Gerald Maltz, a lawyer for Daphne Stidham, has filed a $20 million claim against Pima County, asserting that Pima County Attorney Barbara LaWall and Paul Skitzki, a previous Lopez confidante and former deputy county attorney, "had in their possession specific details and critical information relating to the planned murder of Dr. Brian Stidham by Bradley Schwartz before the murder."

Schwartz is tapped out while his ex-wife, Joan, logged a nearly $300,000 profit from the $830,000 sale of their Pinnacle Ridge home in January.

Storts is doing battle over events in Schwartz's new world.

Det. Murphy got a search warrant on March 10 for Schwartz's cell after Carroll Carson Sanders, a convicted swindler awaiting his prison sentence, gave his lawyer three notes.

Sanders said Schwartz handed him two notes, and a jail officer passed the other. The first note was on a torn piece of paper with a mug shot of a criminal known to the sheriff's deputies. The note discussed details of Stidham's murder and described the man in the photo. The writer, according to Det. Murphy, "suggests that Carroll's son could 'say' that the man brought Dr. Stidham's vehicle (a 1992 white Lexus coupe) to his auto repair shop, tried to sell it and was acting 'weird.'"

The writer of the note also advises Carroll to keep the story "simple and consistent" and provides the phone number for Storts.

A second note was addressed to Sanders and included the license plate for Stidham's Lexus. A third note gave eight points of the Stidham murder and more information about the man the writer said was responsible.

Det. Murphy, in her request for a search warrant, said Schwartz "hoped that Sanders would help him by getting his son to tell the police that he saw (the man) in the victim's vehicle the night of the murder. Mr.
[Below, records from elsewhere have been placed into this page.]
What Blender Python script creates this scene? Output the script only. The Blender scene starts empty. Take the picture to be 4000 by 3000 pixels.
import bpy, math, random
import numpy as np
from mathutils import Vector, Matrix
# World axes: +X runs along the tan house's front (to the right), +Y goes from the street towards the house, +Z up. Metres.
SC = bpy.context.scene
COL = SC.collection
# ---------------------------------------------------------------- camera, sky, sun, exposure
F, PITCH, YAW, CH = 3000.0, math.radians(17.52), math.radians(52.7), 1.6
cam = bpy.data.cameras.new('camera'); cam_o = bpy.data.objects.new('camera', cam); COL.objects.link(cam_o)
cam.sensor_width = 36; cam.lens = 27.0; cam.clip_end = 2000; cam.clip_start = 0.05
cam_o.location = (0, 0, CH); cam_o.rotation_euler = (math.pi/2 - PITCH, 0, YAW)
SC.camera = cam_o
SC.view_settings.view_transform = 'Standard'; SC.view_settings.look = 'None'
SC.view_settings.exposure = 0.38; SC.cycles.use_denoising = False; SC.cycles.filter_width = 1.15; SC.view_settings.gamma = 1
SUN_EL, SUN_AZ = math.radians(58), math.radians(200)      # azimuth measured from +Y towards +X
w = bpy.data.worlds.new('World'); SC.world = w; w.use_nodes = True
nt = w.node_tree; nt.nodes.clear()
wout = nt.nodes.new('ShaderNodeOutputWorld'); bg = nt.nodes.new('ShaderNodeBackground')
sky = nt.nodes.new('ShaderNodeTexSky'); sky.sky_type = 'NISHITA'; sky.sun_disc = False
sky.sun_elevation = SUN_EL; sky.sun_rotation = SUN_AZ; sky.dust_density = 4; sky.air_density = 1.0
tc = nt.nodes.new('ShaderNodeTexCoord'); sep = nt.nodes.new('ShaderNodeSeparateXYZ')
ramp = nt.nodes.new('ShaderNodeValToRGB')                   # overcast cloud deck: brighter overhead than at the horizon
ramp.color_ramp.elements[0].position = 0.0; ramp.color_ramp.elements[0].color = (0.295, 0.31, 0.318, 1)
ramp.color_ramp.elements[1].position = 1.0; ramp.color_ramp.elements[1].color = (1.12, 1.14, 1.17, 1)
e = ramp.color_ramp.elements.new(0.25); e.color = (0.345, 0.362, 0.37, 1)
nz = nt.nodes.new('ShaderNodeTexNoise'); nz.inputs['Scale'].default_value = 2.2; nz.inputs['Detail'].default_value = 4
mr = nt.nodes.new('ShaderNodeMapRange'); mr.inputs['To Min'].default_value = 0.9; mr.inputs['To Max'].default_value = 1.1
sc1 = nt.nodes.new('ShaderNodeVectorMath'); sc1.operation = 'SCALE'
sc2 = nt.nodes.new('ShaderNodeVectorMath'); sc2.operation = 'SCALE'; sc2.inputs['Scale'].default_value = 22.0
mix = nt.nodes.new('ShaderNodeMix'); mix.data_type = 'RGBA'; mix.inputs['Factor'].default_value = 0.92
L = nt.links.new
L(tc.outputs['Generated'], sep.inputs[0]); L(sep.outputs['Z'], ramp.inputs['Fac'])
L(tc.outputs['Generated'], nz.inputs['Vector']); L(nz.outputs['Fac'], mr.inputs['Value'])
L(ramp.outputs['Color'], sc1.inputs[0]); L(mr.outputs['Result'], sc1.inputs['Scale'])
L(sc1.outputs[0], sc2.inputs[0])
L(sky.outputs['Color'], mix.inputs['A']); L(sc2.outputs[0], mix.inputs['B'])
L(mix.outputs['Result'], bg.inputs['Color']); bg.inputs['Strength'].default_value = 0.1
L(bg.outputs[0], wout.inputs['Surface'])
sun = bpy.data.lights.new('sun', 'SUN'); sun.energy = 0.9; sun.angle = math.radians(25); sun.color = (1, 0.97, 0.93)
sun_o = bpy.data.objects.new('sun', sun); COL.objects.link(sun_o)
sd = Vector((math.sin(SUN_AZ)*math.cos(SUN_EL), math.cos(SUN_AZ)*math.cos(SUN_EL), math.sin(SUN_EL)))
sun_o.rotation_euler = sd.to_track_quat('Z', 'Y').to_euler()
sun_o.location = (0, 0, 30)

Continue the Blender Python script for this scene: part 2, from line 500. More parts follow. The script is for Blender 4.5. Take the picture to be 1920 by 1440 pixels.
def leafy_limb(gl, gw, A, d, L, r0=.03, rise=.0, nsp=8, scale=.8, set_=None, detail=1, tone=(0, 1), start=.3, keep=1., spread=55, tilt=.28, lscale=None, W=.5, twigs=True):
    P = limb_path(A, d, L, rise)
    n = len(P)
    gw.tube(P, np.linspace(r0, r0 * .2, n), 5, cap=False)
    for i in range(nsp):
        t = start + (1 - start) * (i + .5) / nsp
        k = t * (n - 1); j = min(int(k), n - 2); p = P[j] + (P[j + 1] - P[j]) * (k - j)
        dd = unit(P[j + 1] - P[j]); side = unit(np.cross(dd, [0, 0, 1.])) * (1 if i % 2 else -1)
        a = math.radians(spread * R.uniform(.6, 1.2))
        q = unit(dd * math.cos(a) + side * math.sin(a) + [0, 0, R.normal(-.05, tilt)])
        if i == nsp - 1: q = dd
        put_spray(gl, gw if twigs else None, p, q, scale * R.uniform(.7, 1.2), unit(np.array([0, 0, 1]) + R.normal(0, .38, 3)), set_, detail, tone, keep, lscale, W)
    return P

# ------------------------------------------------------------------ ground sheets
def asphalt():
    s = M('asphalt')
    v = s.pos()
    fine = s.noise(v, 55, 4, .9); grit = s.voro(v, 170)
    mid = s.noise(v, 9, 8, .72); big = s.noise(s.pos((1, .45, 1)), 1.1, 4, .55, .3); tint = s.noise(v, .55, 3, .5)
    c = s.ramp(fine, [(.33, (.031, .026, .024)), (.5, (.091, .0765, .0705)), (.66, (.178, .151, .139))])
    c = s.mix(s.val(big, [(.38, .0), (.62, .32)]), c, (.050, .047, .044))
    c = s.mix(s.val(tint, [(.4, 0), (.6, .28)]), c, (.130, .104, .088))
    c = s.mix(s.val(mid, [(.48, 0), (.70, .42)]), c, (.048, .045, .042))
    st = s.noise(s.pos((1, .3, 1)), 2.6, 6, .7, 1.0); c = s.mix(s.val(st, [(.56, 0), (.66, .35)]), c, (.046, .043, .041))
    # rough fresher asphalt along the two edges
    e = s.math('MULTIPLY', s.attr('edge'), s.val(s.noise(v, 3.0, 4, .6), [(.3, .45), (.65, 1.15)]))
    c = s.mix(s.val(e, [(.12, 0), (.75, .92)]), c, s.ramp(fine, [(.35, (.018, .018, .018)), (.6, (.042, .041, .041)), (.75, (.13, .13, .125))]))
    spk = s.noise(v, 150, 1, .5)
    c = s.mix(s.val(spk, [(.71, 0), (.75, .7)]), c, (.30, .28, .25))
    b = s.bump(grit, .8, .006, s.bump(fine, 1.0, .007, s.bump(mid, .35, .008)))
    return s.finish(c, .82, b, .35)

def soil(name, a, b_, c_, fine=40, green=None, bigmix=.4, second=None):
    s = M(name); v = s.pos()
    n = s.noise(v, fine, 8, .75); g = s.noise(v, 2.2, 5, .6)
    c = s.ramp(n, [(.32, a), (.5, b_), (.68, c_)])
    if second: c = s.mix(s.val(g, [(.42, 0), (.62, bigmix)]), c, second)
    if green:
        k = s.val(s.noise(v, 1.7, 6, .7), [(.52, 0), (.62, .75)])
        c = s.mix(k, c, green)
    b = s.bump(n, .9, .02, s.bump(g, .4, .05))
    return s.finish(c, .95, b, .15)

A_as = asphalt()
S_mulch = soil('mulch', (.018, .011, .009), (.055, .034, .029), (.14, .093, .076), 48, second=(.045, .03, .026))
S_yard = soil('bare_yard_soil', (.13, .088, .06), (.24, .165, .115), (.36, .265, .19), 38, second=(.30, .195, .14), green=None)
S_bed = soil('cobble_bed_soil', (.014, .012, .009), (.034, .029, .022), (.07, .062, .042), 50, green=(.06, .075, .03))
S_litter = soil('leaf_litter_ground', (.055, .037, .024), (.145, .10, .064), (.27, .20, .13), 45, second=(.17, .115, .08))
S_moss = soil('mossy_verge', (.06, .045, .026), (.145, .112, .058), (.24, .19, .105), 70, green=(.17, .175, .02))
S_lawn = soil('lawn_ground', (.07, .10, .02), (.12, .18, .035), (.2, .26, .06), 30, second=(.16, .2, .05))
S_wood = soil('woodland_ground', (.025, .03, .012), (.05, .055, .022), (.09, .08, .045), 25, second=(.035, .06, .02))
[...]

Sanders advised that Dr. Bradley Schwartz offered him five thousand dollars for his help in this matter."

Storts replied in court papers, saying "this is simply not so. In fact, Mr. Sanders attempted to 'shake down' Dr. Schwartz at the Pima County Jail and threatened that unless Dr. Schwartz paid him, he would have someone on the outside plant evidence against him and/or offer unfavorable testimony."

Sanders, according to court files, was indicted in December on 36 counts of fraud and theft. He pleaded guilty on Feb. 11 to two counts, including one for bilking a couple out of $306,625.

Storts, in a March 7 court hearing, disclosed a letter that was purportedly written by Brandon West, another county jail inmate. The letter claims that a man was going to take Stidham's Lexus to a chop shop near Dodge Boulevard and Bellevue Street in midtown Tucson. Stidham's Lexus was found in that area. The letter says the chop shop wouldn't take the car because it had too much blood.

Det. Murphy said Schwartz wrote the Brandon West letter hoping to pin the murder on someone else.